Situated in England’s largest National Park and UNESCO World Heritage Site the importance of the location was at the heart of this respectful design.

The client was keen to create a design that blended with the surrounding landscape.  The design is built around a central path which meanders through the site, allowing access to different zones and planting areas.  Seating areas have been positioned through out the site for both entertainment and quiet contemplation, allowing the client to maximise the changing light .

The site is outward looking, sloping downwards towards marsh land at the lowest level.  The views from the house are breathtaking towards the spectacular craggy Northern Lakeland Fells and the forest of Grizedale.

The planting has been designed to feel wilder and more naturalistic the further you move from the house.

The terrace borders are planted with herbaceous perennials selected from a limited palette of purples, white and green.  The borders include a high proportion of ornamental grasses, these mirror the grasses in the marshland beyond the garden.

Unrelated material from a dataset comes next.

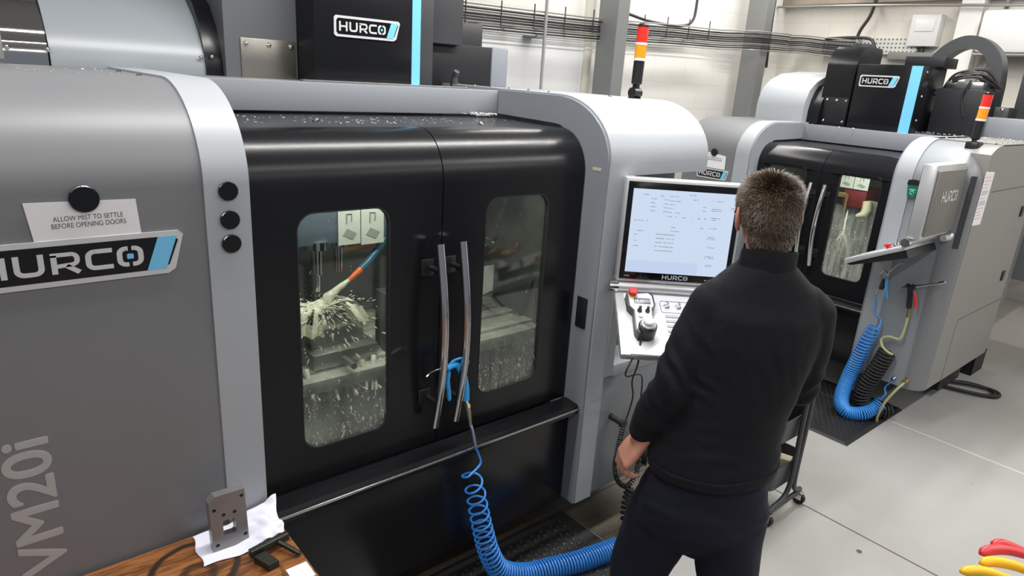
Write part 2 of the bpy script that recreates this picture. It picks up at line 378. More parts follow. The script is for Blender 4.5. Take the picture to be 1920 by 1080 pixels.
# ------------------------------------------------------------------ room
def struct(name, bm, m):
    o = obj(name, bm, m, smooth=0); o['kind'] = 'structure'; return o
struct('floor', box(B(), (-5, -6, -.1), (7.2, 2.5, 0)), FLOOR)
struct('ceiling', box(B(), (-5, -6, 3.6), (7.2, 2.5, 3.7)), mat('ceiling_paint', (.5, .5, .49), .8))
struct('wall_back', box(B(), (-5, 2.3, 0), (7.0, 2.5, 3.6)), WALLB)
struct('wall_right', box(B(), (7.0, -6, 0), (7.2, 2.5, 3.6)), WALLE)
struct('trim_1', box(B(), (6.93, -6, .42), (7.0, 2.3, .50), .01), mat('wall_ledge_paint', (.55, .53, .49), .6))
struct('trim_2', box(B(), (6.90, -6, 2.86), (7.0, 2.3, 3.25)), DIRTY)
struct('trim_3', box(B(), (6.86, .45, 0), (7.0, .62, 2.9)), mat('white_pier', (.78, .77, .74), .6))
struct('trim_4', box(B(), (4.02, 2.26, 0), (4.10, 2.3, 3.3)), mat('cream_trim', (.70, .68, .60), .6))
struct('trim_5', box(B(), (-3.0, 2.28, 1.2), (4.02, 2.3, 2.30)), mat('pale_panel', (.74, .75, .75), .5))
# floor joints
struct('trim_6', box(B(), (3.105, -6, 0), (3.113, 2.3, .0012)), mat('joint_dark', (.10, .09, .08), .8))
struct('trim_7', box(B(), (4.49, -6, 0), (4.50, -.2, .0012)), mat('joint_pale', (.62, .61, .58), .7))
# columns
def column(x, y, label):
    bm = B(); w_, d = .13, .2
    box(bm, (x-w_/2, y-d/2, 0), (x+w_/2, y+d/2, 3.6), .006)
    box(bm, (x-w_/2-.03, y-d/2-.03, 0), (x+w_/2+.03, y+d/2, .02))
    o = obj('steel_column', bm, COLM, smooth=0); tag(o, label, 'column', 'steel columns'); return o
column(4.12, 2.08, 'grey steel column behind the nearer machine, left of the red and amber signal tower')
column(6.16, 2.08, 'grey steel column in the far corner, behind the domed cover of the far machine')
# ceiling luminaires
for i, (x, y, p) in enumerate(LUM+[(4.9, 1.75, 0)]):
    t = obj('ceiling_luminaire', box(B(), (x-1.45, y-.09, 3.39), (x+1.45, y+.09, 3.60), .01), WHITEL); tag(t, 'long white ceiling luminaire above the machines', 'light', 'ceiling luminaires')

# ------------------------------------------------------------------ machining centre
def profile(zt, zs, rv, back, zb, off=0, n=14):
    """front skin: vertical to zs, elliptical shoulder to zt, flat to back; off pushes outwards"""
    out = [(-off, zb), (-off, zs)]
    for k in range(1, n+1):
        a = radians(90*k/n); out.append((rv-(rv+off)*cos(a), zs+(zt+off-zs)*sin(a)))
    out += [(back, zt+off)]
    return out
def closed(pr, back, zb): return pr+[(back, zb)]
def shell(pr, back, zb, t=.02):
    """closed polygon: outer profile and its inner offset"""
    inner = []
    for i, (v_, z) in enumerate(pr):
        a_ = pr[max(i-1, 0)]; c = pr[min(i+1, len(pr)-1)]; dx, dz = c[0]-a_[0], c[1]-a_[1]; l = math.hypot(dx, dz) or 1
        inner.append((v_+dz/l*t, z-dx/l*t))
    return pr+inner[::-1]
def archpoly(P):
    zt, zs, rv, sk = P['zt'], P['zs'], P['rv'], P['skirt']
    outer = profile(zt-.002, zs, rv, .68, sk); dt = P['doortop']
    inner = [(.16, sk), (.16, zs-.08)]+[(.16+.14*(1-cos(radians(90*k/8))), zs-.08+(dt+.012-zs+.08)*sin(radians(90*k/8))) for k in range(1, 9)]+[(.68, dt+.02)]
    return outer+inner[::-1]
def machine(P):
    r = P['root']; a = P['a']; zt = P['zt']; zs = P['zs']; rv = P['rv']; sk = P['skirt']; sw = P['sw']; D = P['depth']
    fr = profile(zt, zs, rv, D, sk)
    # left housing and strips
    L0 = -a-P['L']
    obj('left_housing', prism_x(B(), shell(fr, D, sk), L0, -a-sw), GREY, r)
    pf = profile(zt, zs, rv, D, sk, .006)
    obj('light_trim_band', prism_x(B(), shell(pf, D, sk), -a-sw, -a), LIGHT, r)
    obj('light_trim_band', prism_x(B(), shell(pf, D, sk), a+.012, a+sw), LIGHT, r)
    # arch plate: inner side face of right housing and matching on left
    for s0, s1 in ((a, a+.012), (-a, -a+.012)) if P.get('archL') else ((a, a+.012),):
        obj('arch_side_plate', prism_x(B(), archpoly(P), s0, s1), MID, r)
    # header
    hz = P['hz']
    obj('header_beam', box(B(), (-a, .68, hz), (a, .72, zt-.004), .004), MID, r)
    obj('roof_panel', box(B(), (-a, .72, zt-.04), (a, D, zt-.006), .003), GREY, r)
    obj('door_track', box(B(), (-a, .60, hz-.035), (a*.70, .68, hz-.02), .003), DARK, r)
    # base panel and rail
    rz = P['rail']
    obj('base_panel', box(B(), (-a+.002, .07, sk-.01), (a-.002, .10, rz-.035), .004), BLACK, r)
    obj('door_rail', prism_x(B(), [(.02, rz-.04), (.02, rz-.008), (.03, rz), (.10, rz+.004), (.10, rz-.04)], -a+.003, a-.003), BLACK, r)
    obj('rail_lip', box(B(), (-a+.003, .012, rz-.022), (a-.003, .02, rz-.012), .002), STEEL, r)
    # chamber
    ch = []
    cz0, cz1, cy1 = sk+.30, zt-.05, 1.25
    bm = B(); e = .01
    ca = a+P.get('cw', .26)
    box(bm, (-ca, cy1, cz0), (ca, cy1+e, cz1)); box(bm, (-ca, .17, cz0), (-ca+e, cy1, cz1)); box(bm, (ca-e, .17, cz0), (ca, cy1, cz1))
    box(bm, (-ca, .17, cz0-.02), (ca, cy1, cz0))
    c = obj('work_chamber', bm, INNER, r, smooth=0)
    # plinth and feet
    obj('plinth', box(B(), (L0+.1, .75, .06), (a+P['R']-.1, D-.1, sk+.02)), BLACKM, r)
    for fx in (L0+.2, -a, a, a+P['R']-.25):
        obj('levelling_foot', lathe(B(), [(.05, 0), (.05, .02), (.02, .04), (.02, .3)], (fx, .85, 0), (0, 0, 1), 16), DARK, r)
    # doors
    dz0, dz1, dv = rz+.004, zs-.05, .11
    for sgn in (-1, 1):
        u0, u1 = (-a+.005, -.002) if sgn < 0 else (.002, a-.005)
        bm = B(); w = P['win'][0 if sgn < 0 else 1]
        inner = rrect(*w, P['wr'], 8)
        hole = [bm.verts.new((p[0], dv, p[1])) for p in inner]
        outer = [bm.verts.new((x, dv, z)) for x, z in ((u0, dz0), (u1, dz0), (u1, dz1), (u0, dz1))]
        es = [bm.edges.new((hole[i], hole[(i+1) % len(hole)])) for i in range(len(hole))]+[bm.edges.new((outer[i], outer[(i+1) % 4])) for i in range(4)]
        bmesh.ops.triangle_fill(bm, edges=es, use_beauty=True)
        # curved shoulder to the flat top
        prev = (outer[3], outer[2]); ztd = P['doortop']; rd = .15
        prof = [(dv+rd-rd*cos(radians(90*k/10)), dz1+(ztd-dz1)*sin(radians(90*k/10))) for k in range(1, 11)]+[(.66, ztd+.006)]
        for v_, z in prof:
            q = (bm.verts.new((u0, v_, z)), bm.verts.new((u1, v_, z))); bm.faces.new((prev[0], prev[1], q[1], q[0])); prev = q
        bmesh.ops.recalc_face_normals(bm, faces=bm.faces)
        # normals must face the front
        if sum(f.normal.y for f in bm.faces) > 0: bmesh.ops.reverse_faces(bm, faces=bm.faces)
        me = bpy.data.meshes.new('door'); bm.to_mesh(me); bm.free()
        o = obj('door', me, BLACK, r, smooth=40)
        for p_ in me.polygons:
            if abs(p_.normal.y) > .9999: p_.use_smooth = False
        so = o.modifiers.new('solid', 'SOLIDIFY'); so.thickness = .022; so.offset = -1
        es_ = o.modifiers.new('split', 'EDGE_SPLIT'); es_.split_angle = radians(35)
        # rubber gasket frame and pane
        bm = B(); inn = rrect(w[0]+.004, w[1]-.004, w[2]+.004, w[3]-.004, P['wr']-.003, 8)
        for i in range(len(inn)):
            j = (i+1) % len(inn); pts = [(inner[i][0], inner[i][1]), (inner[j][0], inner[j][1]), (inn[j][0], inn[j][1]), (inn[i][0], inn[i][1])]
            prism_y(bm, pts, dv-.001, dv+.02)
        obj('window_gasket', bm, RUBBER, o)
        obj('window_pane', prism_y(B(), rrect(w[0]+.002, w[1]-.002, w[2]+.002, w[3]-.002, P['wr'], 8), dv+.008, dv+.016), P['glass'], o, smooth=0)
        # handle: bowed tube on two dark stand-offs
        hx = P['hx']*sgn+P['hoff']; h0, h1 = P['hand']
        pts = [(hx, .052-.045*sin(pi*k/16), h0+(h1-h0)*k/16) for k in range(17)]
        hd = obj('door_handle', tube(B(), pts, .0145, 24), HANDLE, o, smooth=60)
        for t in (.14, .86):
            p = V((hx, .052-.045*sin(pi*t), h0+(h1-h0)*t))
            obj('stand_off', cyl(B(), p+V((0, .012, 0)), (hx-sgn*.0, dv+.002, p.z), .009, 12), PLASTB, hd)
            obj('mounting_plate', box(B(), (hx-.035, dv-.004, p.z-.03), (hx+.015, dv+.001, p.z+.03), .003), PLASTB, hd)
    return L0
GROUP_M = None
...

Large piles of boulders have been placed in the garden in three areas to create monumental rockeries.  These have been planted with ornamental grasses which retain their form throughout the winter alongside grass like perennials to add splashes of colour.  The banks in the garden have been planted with wild flower plugs which will come to life early in the year creating further zones of interest.

Calamagrostis acutiflora Karl Foerster has been planted around the lower seating areas towards the bottom of the site to form a natural screen and a, protected, sheltered area to sit in the evening.  The outer part of the meandering path has been laid with wild flower turf which comes into it own in June and July creating height and interest.